[BEGIN Material]

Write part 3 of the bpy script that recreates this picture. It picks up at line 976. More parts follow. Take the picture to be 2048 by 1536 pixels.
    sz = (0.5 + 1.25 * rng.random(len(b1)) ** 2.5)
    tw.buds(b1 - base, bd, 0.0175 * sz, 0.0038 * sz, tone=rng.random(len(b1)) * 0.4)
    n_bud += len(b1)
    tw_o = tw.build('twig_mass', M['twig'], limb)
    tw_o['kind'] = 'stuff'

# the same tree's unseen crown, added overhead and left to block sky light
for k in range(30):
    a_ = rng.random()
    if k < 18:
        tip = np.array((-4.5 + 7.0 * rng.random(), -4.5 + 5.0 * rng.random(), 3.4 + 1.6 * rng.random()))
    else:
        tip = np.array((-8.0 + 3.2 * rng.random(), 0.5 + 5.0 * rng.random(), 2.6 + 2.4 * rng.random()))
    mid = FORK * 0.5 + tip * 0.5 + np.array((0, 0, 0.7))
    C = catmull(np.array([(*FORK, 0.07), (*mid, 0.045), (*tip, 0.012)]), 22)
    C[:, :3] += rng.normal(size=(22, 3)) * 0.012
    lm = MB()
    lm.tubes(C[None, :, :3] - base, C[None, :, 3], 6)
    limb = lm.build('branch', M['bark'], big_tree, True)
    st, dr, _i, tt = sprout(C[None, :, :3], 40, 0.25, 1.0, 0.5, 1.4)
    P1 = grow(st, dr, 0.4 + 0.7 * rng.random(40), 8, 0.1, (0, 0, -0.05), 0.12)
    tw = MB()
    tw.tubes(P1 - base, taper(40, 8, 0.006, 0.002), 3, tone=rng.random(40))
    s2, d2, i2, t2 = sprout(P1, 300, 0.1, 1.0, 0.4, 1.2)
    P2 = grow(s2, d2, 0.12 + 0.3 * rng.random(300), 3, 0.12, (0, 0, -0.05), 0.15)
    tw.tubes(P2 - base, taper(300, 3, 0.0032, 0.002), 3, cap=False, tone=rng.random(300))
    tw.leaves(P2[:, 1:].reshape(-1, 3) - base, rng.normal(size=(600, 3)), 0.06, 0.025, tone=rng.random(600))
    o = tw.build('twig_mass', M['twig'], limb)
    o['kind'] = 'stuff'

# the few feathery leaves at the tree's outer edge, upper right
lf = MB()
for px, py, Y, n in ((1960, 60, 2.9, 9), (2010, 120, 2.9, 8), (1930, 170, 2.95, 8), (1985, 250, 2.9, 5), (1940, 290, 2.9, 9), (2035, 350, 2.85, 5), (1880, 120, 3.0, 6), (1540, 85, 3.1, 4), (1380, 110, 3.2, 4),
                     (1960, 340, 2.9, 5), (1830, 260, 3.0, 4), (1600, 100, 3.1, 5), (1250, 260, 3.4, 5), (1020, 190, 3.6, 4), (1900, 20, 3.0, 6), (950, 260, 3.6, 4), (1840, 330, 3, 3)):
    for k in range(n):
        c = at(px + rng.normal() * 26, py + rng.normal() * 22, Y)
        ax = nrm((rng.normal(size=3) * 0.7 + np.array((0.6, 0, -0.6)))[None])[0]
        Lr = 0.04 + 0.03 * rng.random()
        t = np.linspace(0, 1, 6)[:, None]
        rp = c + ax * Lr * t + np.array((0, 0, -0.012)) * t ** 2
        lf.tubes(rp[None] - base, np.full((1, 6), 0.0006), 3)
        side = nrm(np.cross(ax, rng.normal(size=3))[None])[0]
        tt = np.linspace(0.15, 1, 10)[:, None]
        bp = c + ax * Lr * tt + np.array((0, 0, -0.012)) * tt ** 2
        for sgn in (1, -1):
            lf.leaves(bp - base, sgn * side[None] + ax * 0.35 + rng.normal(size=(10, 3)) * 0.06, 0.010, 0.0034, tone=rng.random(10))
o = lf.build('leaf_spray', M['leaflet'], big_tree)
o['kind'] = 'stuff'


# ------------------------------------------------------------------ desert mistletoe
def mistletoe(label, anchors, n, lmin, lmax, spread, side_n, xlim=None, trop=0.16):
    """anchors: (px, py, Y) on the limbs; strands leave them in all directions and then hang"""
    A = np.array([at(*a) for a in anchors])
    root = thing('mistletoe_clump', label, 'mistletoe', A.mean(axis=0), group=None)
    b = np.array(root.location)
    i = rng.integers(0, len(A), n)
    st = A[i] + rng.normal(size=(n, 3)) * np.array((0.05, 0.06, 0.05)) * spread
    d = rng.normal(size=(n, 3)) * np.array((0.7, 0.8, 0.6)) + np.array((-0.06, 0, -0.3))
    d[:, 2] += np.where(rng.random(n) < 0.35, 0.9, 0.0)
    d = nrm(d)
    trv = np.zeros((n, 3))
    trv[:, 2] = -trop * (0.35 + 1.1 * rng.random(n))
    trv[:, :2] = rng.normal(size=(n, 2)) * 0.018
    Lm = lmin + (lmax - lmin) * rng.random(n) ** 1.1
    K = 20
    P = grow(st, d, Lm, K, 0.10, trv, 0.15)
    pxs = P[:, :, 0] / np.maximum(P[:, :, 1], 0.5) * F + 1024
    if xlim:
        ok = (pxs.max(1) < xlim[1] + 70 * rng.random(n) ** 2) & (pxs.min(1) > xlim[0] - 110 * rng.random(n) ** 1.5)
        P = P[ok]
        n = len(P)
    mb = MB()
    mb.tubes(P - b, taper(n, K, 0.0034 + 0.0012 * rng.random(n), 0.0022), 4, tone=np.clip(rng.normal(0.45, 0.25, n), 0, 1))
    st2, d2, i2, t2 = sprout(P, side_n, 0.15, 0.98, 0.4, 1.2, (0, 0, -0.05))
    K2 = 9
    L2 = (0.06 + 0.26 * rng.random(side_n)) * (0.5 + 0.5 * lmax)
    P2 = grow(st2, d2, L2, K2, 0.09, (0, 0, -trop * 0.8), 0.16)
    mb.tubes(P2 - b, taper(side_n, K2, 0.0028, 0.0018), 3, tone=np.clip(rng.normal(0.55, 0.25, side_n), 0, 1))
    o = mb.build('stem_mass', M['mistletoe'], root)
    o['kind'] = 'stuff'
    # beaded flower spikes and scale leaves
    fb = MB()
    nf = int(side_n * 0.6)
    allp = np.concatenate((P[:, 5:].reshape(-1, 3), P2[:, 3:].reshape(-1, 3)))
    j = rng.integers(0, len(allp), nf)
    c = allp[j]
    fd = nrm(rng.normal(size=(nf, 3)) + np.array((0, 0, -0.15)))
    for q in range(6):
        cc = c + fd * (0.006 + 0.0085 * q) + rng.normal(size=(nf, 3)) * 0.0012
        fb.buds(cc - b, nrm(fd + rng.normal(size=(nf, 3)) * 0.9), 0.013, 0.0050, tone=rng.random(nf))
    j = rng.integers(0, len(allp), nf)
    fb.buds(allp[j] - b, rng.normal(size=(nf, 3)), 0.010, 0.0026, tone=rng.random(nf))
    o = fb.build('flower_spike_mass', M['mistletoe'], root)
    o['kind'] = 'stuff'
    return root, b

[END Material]

__Prompt__: Return the line that contains "o = mb.build('stem_mass', M['mistletoe'], root)" and all lines after it, verbatim, and nothing else.

__Expected answer__:
    o = mb.build('stem_mass', M['mistletoe'], root)
    o['kind'] = 'stuff'
    # beaded flower spikes and scale leaves
    fb = MB()
    nf = int(side_n * 0.6)
    allp = np.concatenate((P[:, 5:].reshape(-1, 3), P2[:, 3:].reshape(-1, 3)))
    j = rng.integers(0, len(allp), nf)
    c = allp[j]
    fd = nrm(rng.normal(size=(nf, 3)) + np.array((0, 0, -0.15)))
    for q in range(6):
        cc = c + fd * (0.006 + 0.0085 * q) + rng.normal(size=(nf, 3)) * 0.0012
        fb.buds(cc - b, nrm(fd + rng.normal(size=(nf, 3)) * 0.9), 0.013, 0.0050, tone=rng.random(nf))
    j = rng.integers(0, len(allp), nf)
    fb.buds(allp[j] - b, rng.normal(size=(nf, 3)), 0.010, 0.0026, tone=rng.random(nf))
    o = fb.build('flower_spike_mass', M['mistletoe'], root)
    o['kind'] = 'stuff'
    return root, b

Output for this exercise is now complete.